<<<<

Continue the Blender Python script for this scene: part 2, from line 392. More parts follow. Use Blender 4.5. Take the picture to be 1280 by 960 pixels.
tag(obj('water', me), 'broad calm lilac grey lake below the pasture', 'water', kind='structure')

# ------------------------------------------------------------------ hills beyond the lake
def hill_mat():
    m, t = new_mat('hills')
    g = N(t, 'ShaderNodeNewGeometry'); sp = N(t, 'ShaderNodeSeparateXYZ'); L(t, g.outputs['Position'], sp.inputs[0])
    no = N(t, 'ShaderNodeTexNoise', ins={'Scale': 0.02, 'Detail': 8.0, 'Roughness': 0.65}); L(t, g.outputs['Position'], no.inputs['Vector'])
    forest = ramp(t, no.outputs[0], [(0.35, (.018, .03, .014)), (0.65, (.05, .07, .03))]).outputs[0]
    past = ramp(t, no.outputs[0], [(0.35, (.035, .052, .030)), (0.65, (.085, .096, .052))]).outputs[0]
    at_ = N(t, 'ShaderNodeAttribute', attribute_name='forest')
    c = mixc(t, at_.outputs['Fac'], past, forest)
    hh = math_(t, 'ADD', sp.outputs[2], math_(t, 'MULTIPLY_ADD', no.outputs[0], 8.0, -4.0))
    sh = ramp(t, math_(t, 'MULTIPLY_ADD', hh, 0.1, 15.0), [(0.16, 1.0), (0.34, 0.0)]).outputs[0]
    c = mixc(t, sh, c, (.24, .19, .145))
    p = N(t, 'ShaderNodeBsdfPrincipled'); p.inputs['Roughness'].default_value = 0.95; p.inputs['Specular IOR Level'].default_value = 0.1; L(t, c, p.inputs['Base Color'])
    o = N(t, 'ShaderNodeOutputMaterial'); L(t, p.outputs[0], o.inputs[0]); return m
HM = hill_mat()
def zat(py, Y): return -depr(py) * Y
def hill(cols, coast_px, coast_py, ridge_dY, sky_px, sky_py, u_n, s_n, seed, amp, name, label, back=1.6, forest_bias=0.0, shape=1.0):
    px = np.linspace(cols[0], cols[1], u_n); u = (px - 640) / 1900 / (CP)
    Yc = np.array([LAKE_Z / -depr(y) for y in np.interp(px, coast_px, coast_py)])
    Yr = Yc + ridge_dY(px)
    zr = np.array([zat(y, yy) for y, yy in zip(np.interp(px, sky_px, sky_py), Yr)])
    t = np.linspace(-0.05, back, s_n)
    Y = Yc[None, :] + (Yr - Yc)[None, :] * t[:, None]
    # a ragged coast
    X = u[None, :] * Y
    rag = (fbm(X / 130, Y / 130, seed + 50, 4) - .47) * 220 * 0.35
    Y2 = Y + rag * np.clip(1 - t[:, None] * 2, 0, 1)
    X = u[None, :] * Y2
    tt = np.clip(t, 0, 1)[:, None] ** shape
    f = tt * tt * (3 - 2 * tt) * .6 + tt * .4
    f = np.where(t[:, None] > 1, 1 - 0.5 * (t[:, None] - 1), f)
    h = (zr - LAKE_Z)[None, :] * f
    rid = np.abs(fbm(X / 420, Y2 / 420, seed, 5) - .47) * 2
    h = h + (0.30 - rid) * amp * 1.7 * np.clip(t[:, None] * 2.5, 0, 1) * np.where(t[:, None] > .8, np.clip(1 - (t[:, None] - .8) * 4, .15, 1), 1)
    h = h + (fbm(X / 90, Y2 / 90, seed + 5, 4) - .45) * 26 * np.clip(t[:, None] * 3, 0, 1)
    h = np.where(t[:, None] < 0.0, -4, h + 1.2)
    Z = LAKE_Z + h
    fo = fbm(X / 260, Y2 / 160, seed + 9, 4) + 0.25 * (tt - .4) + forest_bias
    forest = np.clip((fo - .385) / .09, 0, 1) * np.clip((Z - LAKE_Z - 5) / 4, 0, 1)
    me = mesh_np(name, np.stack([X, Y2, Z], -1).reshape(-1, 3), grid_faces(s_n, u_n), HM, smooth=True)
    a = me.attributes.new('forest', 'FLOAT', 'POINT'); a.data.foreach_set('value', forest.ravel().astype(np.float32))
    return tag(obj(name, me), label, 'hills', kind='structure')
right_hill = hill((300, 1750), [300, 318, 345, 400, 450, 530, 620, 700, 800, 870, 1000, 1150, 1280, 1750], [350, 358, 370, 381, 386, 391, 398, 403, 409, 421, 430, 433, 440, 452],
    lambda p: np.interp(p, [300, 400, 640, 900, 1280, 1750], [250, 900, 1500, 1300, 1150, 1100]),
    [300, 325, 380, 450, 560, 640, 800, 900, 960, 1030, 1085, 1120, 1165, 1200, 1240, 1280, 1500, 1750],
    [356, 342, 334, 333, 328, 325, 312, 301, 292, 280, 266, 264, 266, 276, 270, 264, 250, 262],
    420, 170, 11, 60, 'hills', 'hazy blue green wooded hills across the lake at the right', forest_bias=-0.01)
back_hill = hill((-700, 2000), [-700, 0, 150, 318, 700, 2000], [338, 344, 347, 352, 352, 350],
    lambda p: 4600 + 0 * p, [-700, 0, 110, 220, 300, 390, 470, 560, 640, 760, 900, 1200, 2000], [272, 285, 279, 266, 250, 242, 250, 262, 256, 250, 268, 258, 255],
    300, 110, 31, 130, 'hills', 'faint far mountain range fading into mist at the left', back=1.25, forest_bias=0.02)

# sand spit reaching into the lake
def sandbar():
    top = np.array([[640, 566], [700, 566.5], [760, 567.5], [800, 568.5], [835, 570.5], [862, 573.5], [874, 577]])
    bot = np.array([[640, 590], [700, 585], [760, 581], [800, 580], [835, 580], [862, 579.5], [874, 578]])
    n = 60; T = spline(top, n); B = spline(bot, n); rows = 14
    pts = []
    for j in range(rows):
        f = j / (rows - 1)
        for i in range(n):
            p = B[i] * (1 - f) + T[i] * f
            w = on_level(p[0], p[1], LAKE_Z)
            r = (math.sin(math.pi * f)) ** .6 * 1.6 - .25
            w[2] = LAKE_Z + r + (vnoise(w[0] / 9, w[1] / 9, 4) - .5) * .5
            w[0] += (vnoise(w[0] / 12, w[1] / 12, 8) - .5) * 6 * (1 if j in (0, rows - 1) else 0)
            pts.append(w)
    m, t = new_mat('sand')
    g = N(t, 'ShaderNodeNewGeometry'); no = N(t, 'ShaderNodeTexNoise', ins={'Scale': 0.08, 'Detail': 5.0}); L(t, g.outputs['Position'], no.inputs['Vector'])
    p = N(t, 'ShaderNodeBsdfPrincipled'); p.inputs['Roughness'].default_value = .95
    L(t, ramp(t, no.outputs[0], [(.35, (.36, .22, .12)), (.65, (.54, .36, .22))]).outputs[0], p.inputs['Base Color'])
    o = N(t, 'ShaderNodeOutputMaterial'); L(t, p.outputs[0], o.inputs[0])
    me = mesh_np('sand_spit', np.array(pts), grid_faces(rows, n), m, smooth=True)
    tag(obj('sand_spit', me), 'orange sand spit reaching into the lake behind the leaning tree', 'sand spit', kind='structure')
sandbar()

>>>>

REQUIRED WORK:
Please repeat word for word the lines above that run from the beginning through the line containing "tag(obj('water', me), 'broad", keeping both the first and that last line.

SOLUTION BELOW:
Continue the Blender Python script for this scene: part 2, from line 392. More parts follow. Use Blender 4.5. Take the picture to be 1280 by 960 pixels.
tag(obj('water', me), 'broad calm lilac grey lake below the pasture', 'water', kind='structure')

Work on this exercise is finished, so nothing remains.